====== Recorded data

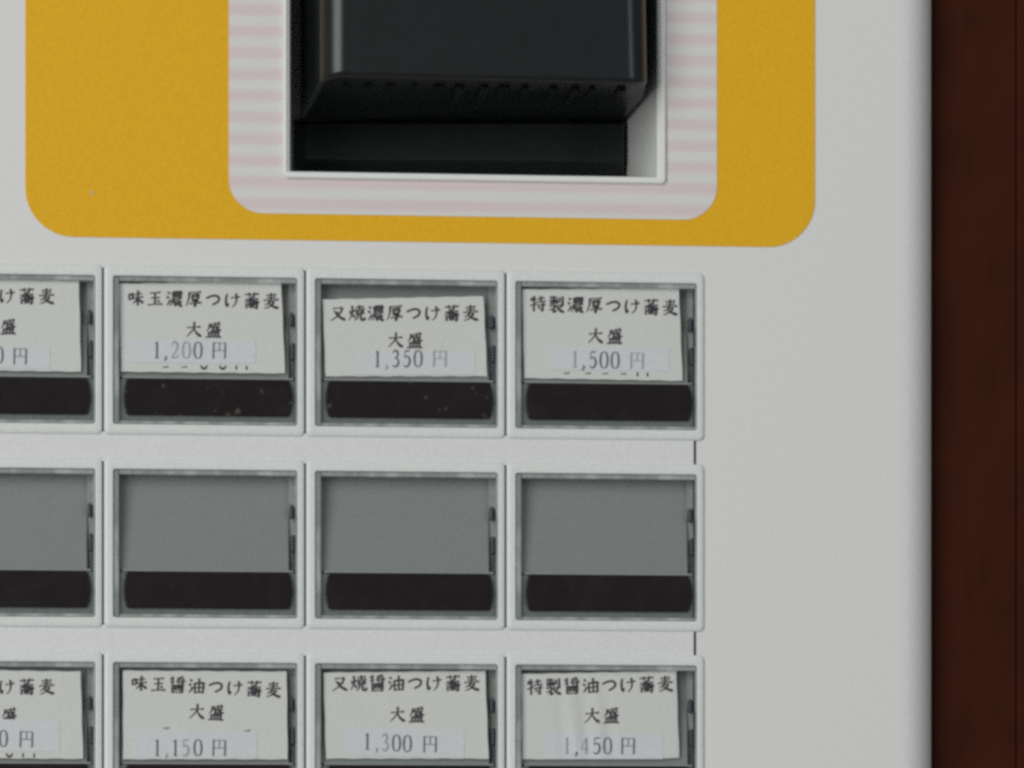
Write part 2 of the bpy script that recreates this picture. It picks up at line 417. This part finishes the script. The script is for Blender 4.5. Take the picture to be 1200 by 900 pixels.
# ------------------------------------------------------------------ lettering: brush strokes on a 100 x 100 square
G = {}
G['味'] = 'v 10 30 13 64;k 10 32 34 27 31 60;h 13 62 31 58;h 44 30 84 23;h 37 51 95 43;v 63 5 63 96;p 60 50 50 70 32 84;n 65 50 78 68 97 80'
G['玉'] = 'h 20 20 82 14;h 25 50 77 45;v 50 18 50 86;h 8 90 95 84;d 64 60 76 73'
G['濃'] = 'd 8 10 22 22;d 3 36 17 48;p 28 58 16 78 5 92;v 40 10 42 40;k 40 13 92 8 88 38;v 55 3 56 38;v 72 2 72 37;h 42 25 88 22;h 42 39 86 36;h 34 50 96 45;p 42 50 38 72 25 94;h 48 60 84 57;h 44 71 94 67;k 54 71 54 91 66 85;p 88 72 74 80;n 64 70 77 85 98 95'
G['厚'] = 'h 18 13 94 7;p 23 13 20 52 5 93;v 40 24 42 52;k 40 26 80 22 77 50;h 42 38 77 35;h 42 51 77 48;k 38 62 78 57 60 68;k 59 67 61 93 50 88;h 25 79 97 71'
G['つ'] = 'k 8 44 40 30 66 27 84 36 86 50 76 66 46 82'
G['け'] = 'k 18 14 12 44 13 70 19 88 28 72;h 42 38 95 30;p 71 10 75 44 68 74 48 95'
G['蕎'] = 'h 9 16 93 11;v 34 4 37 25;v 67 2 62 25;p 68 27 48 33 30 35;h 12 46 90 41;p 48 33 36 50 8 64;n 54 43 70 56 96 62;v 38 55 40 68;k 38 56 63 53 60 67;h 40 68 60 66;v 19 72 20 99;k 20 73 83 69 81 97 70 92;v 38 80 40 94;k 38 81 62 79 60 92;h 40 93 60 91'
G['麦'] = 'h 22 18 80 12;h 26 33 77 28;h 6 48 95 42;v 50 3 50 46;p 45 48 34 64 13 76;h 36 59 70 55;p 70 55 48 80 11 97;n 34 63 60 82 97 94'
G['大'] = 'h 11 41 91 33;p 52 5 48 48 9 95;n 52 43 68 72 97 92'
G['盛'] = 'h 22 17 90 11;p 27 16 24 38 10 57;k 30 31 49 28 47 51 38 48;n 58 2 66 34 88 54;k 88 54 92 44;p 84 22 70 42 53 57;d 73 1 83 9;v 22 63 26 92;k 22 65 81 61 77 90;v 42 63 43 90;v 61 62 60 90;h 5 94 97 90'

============
====== Recorded data

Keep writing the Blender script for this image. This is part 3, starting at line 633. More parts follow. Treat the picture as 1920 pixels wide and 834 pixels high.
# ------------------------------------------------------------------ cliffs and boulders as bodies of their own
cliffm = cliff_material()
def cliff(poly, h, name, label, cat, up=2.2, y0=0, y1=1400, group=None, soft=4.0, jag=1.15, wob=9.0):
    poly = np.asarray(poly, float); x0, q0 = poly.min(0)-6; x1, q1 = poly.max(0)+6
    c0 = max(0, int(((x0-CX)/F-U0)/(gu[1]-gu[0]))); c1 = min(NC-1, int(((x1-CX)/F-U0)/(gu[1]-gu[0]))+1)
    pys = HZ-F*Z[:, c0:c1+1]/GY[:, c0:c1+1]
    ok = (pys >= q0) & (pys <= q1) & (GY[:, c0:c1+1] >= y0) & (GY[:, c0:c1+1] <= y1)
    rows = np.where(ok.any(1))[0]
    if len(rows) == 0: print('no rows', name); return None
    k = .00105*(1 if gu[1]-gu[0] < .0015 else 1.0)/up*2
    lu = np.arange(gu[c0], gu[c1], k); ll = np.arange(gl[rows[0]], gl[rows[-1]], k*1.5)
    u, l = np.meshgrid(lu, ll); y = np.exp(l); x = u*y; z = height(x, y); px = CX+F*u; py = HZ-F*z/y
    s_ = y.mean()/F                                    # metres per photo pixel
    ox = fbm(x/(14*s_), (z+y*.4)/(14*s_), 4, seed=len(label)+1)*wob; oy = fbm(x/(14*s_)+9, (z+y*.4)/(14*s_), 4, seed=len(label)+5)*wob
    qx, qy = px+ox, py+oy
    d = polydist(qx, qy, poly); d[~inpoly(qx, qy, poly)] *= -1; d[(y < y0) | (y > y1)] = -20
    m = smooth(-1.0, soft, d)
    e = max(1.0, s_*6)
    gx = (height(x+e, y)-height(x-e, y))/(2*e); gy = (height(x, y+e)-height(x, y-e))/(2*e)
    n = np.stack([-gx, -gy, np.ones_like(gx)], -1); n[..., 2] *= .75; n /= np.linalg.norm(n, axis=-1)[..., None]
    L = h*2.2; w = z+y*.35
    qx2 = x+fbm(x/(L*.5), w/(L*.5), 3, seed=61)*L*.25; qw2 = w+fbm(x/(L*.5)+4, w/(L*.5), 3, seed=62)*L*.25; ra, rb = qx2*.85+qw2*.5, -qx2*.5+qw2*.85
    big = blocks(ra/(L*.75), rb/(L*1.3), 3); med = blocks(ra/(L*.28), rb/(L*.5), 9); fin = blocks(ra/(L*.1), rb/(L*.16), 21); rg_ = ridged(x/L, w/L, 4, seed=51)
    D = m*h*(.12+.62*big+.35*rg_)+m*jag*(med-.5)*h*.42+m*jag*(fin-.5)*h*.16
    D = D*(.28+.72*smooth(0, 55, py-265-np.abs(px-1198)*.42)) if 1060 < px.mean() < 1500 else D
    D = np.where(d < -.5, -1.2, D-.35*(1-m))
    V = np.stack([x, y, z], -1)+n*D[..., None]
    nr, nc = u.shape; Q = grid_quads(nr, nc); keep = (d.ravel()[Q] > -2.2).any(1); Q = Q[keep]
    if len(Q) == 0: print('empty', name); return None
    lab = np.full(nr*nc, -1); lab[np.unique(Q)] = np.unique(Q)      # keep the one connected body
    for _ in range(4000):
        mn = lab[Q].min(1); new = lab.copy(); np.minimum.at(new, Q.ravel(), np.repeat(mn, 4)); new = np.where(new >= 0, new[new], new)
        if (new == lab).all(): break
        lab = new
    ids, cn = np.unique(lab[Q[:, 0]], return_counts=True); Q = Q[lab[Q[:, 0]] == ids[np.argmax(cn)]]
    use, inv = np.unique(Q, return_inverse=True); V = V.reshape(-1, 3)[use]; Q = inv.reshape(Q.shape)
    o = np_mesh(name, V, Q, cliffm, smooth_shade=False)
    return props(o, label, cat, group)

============
====== Recorded data

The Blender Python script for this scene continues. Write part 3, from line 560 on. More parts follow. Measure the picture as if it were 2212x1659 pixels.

============

> Work to be completed: Go over the entries above and say how many lines hold the string "parts", with no other text.

> Finished answer: 2